Non aver timore perchè il vuoto non può essere offeso dal vuoto. Tutto è tua immagine illusoria, nulla esiste in realtà, al di fuori, come cosa reale; né gli dei, né i demoni, né il demonio dalla testa di toro.

Il coraggio per abbandonare la caverna e cercare la luce. Una luce fatta di memoria...
Ma io vorace consumatore di luoghi e tempo, dilatato verso lo zero dell'attimo consumato dopo attimo, mi ritrovo in un presente continuo ed inesorabile.
Mi son chiesto come potessi tornare indietro nel tempo e costruirmi un rifugio. Come sopravvivere qui.
Come l'uomo delle buche . Fare buche per essere invisibile al mondo. Un mondo di rumore.
Ho bisogno del silenzio dell'immagine, silenzio del consumo dell'immagine.
Ho bisogno di generare vuoto, di tornare nel vuoto prima della parola. Ho bisogno di imparare a fare buche. Buche per esistere e apparire solo come buca.
Ma per farlo devo allenarmi di incorruttibilità in ogni più banale pensiero. Devo uscire dall'economia dell'immaginario.

Guarda e non distrarti!

Provo allora a trovare alcuni bordi, mi focalizzo su quei tagli.
Sto attaccato alla terra, come la radice di una pianta errante e afferro il quotidiano altrove per ritrovare casa.
Sono contenuto e contenitore di natura.
Cerco di spostare con la mente un masso creduto sacro ma in verità nient'altro che zavorra per antiche barche da mercante.

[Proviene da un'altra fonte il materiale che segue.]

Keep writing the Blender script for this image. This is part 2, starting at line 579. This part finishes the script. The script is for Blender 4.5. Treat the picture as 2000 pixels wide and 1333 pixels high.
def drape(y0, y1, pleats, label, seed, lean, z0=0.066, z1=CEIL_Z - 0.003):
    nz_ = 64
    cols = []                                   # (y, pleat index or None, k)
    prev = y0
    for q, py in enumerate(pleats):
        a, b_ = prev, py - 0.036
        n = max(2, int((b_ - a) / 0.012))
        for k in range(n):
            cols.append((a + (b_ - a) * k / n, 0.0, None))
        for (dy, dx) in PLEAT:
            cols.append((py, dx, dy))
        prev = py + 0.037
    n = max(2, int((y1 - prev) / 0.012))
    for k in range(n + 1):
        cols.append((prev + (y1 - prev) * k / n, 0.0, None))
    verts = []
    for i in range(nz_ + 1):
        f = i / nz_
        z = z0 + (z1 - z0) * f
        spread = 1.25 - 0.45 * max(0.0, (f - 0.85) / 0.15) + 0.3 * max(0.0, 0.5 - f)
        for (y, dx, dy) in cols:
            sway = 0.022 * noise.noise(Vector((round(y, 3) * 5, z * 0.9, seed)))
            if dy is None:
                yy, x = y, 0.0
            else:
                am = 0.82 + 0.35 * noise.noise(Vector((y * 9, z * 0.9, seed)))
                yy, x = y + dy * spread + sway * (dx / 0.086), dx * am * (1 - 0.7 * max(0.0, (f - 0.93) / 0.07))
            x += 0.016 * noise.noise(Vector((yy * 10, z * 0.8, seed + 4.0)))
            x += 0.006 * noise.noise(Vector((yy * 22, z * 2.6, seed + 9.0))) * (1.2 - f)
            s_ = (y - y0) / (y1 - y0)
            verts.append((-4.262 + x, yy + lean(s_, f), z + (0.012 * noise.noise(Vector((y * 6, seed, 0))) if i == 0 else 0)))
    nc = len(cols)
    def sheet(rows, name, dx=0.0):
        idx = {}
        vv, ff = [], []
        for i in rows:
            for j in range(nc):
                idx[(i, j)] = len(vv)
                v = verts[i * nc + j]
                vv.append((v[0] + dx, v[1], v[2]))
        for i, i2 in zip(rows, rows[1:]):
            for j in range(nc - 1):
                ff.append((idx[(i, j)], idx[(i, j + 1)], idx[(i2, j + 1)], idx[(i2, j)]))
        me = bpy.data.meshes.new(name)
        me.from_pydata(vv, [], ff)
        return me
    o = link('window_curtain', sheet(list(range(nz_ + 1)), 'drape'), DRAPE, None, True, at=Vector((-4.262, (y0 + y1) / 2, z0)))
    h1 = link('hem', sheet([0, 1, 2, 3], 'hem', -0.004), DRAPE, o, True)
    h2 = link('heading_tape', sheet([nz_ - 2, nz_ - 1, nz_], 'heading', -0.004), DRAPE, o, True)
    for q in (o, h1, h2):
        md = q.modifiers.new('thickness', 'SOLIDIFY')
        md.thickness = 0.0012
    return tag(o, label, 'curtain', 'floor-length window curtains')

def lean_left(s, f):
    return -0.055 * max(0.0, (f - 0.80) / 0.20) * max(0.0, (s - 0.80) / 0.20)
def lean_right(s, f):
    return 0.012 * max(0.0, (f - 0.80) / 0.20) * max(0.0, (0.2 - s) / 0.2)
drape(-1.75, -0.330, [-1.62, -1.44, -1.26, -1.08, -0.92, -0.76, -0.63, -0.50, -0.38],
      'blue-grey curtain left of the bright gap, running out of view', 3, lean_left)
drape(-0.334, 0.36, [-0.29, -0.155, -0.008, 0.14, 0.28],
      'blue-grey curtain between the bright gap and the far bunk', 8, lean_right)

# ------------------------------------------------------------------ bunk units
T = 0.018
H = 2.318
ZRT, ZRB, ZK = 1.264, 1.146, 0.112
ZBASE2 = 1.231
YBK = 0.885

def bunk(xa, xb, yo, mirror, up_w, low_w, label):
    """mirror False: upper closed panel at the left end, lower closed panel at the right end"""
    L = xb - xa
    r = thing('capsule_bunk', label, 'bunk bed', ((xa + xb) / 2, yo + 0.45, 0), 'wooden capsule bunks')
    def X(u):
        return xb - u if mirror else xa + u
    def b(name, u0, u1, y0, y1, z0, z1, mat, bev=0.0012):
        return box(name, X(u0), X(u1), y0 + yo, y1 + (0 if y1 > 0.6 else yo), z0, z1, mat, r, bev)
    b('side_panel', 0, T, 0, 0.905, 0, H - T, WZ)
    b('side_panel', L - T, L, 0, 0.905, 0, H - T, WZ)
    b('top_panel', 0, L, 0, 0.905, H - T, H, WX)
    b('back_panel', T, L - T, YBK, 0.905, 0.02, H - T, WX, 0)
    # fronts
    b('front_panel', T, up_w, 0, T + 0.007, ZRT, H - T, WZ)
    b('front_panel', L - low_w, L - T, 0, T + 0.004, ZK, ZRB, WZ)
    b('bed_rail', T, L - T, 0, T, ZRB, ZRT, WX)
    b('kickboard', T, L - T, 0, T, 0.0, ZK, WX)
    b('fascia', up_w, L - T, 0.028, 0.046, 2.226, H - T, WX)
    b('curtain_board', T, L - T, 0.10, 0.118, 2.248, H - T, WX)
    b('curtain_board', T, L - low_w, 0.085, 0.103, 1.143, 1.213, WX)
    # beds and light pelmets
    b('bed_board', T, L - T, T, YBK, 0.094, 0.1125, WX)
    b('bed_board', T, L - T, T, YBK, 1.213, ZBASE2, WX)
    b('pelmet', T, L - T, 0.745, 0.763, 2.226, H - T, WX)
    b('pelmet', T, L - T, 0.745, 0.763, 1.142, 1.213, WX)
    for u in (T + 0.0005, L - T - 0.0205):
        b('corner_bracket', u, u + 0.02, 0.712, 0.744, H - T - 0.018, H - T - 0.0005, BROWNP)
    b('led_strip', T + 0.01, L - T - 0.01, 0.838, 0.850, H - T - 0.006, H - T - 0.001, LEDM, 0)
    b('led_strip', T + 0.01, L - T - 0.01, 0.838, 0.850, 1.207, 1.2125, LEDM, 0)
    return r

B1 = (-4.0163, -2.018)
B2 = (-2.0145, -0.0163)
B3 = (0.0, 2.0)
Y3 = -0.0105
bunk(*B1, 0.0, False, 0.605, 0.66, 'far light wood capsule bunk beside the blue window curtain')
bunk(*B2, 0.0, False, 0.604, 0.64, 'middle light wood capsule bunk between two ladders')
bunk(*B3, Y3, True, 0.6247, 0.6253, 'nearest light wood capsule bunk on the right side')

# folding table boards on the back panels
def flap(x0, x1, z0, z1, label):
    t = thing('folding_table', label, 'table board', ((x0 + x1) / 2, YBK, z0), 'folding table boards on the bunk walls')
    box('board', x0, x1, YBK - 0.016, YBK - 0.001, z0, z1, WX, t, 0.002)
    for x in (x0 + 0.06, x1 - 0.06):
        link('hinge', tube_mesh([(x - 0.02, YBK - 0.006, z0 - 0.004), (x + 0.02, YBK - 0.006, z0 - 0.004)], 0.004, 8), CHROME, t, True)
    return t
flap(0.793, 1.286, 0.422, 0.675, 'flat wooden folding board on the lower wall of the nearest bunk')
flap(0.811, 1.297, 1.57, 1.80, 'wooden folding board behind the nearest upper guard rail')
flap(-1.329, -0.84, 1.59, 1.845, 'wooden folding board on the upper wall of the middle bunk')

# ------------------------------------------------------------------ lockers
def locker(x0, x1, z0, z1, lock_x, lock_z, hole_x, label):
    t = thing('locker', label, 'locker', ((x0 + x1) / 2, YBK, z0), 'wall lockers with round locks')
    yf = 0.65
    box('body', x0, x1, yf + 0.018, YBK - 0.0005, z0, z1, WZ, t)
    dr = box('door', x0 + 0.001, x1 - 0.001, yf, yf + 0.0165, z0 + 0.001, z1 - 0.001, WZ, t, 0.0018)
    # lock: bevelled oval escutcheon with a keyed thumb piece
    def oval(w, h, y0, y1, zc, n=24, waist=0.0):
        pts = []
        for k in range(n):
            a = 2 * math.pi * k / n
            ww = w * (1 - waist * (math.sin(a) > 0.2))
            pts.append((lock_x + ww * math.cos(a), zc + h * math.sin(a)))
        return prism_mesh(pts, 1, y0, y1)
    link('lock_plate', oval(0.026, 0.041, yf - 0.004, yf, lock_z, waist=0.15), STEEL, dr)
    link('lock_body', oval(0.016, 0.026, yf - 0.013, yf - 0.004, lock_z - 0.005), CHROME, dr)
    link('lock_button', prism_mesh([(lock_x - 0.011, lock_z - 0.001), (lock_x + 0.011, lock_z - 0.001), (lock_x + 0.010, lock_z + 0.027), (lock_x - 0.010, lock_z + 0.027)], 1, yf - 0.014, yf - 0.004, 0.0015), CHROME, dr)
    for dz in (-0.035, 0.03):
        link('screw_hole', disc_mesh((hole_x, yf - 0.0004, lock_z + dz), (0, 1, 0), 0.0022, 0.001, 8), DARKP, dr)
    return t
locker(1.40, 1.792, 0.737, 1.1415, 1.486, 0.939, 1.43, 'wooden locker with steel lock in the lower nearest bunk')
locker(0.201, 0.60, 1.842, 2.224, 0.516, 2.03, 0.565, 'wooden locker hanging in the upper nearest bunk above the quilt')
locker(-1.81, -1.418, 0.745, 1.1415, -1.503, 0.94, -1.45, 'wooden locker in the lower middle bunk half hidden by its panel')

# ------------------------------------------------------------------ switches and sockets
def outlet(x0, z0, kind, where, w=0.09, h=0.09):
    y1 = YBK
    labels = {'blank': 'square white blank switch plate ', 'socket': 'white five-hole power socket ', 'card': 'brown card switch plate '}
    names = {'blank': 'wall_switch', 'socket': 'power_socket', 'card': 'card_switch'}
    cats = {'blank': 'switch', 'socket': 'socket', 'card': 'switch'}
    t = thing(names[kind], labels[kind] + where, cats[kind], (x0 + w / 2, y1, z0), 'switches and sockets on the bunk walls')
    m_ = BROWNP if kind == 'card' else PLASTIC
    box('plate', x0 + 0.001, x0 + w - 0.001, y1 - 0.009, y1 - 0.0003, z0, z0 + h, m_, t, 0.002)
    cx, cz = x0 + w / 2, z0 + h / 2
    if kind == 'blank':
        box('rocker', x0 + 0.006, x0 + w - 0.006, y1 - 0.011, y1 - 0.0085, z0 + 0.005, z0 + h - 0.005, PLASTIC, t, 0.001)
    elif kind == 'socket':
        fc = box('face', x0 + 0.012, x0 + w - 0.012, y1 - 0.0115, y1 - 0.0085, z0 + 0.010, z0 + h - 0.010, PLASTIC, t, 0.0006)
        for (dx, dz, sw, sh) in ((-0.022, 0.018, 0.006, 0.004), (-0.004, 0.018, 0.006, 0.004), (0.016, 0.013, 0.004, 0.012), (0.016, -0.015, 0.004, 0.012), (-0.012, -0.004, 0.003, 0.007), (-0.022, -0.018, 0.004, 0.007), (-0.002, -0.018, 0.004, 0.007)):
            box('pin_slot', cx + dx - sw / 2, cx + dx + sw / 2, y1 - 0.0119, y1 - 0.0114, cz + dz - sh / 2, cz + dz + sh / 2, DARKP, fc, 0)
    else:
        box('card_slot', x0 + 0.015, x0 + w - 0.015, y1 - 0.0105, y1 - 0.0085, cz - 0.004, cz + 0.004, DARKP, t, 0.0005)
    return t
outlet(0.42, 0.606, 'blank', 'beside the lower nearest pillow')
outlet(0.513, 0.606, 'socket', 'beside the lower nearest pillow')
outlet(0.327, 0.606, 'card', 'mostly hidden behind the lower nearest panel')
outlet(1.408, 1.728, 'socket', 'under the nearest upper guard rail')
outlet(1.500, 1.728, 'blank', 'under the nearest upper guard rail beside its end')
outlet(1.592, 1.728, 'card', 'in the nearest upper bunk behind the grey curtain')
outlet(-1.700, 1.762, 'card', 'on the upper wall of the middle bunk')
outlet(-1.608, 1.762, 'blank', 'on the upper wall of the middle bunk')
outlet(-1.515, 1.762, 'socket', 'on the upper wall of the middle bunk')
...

Ma che diritto hai tu di intrometterti nella mia esistenza?

Il mio viaggio qui è un viaggio dentro me. E' un percorso esoterico di isolamento e perdita di tutte le sicurezze.
Pensare con il corpo, con tutta la sua durezza. pelle carne sangue ossa linfa respiro mente. Non c'è nulla da ottenere, nulla da rendere.
Io esigo il congelamento dell'insetto nell'ambra, la sintesi della perla nelle valve.
Io sono sostenitore dell'essere umano come agente, capace di 'consegnare una goccia di splendore alla morte'.
Un assassino in abiura un giorno scrisse che 'il rimpianto, quasi sempre, è la corsia preferenziale verso l'impostura'.
Oggi ho cancellato quello che ho fatto negli ultimi giorni. Ho seguito il consiglio della neve. Lascio che il tempo mi trasformi e dia le sue perle. Un ruscello di perle.
Osservo il mondo ed ho poche parole inadeguate.
Ho solo nella testa un fischiare ininterrotto di vento che impedisce i pensieri, tempesta che mi tormenta.
Da qui non porterò via nulla e qui lascerò il mondo solidificato in un grumo di vuoto.

Insomma, son dovuto giungere fino a qui, una mattina uscire e andare alla ricerca di un teschio d'anatra visto sulla spiaggia qualche giorno prima, per trovare al suo posto la scultura perfetta, che ha avuto bisogno di due anni di gestazione trentasette dei quali di mera manipolazione e modellazione.
Ovunque ci sia uomo e spiritualità c'è una caverna nel cuore.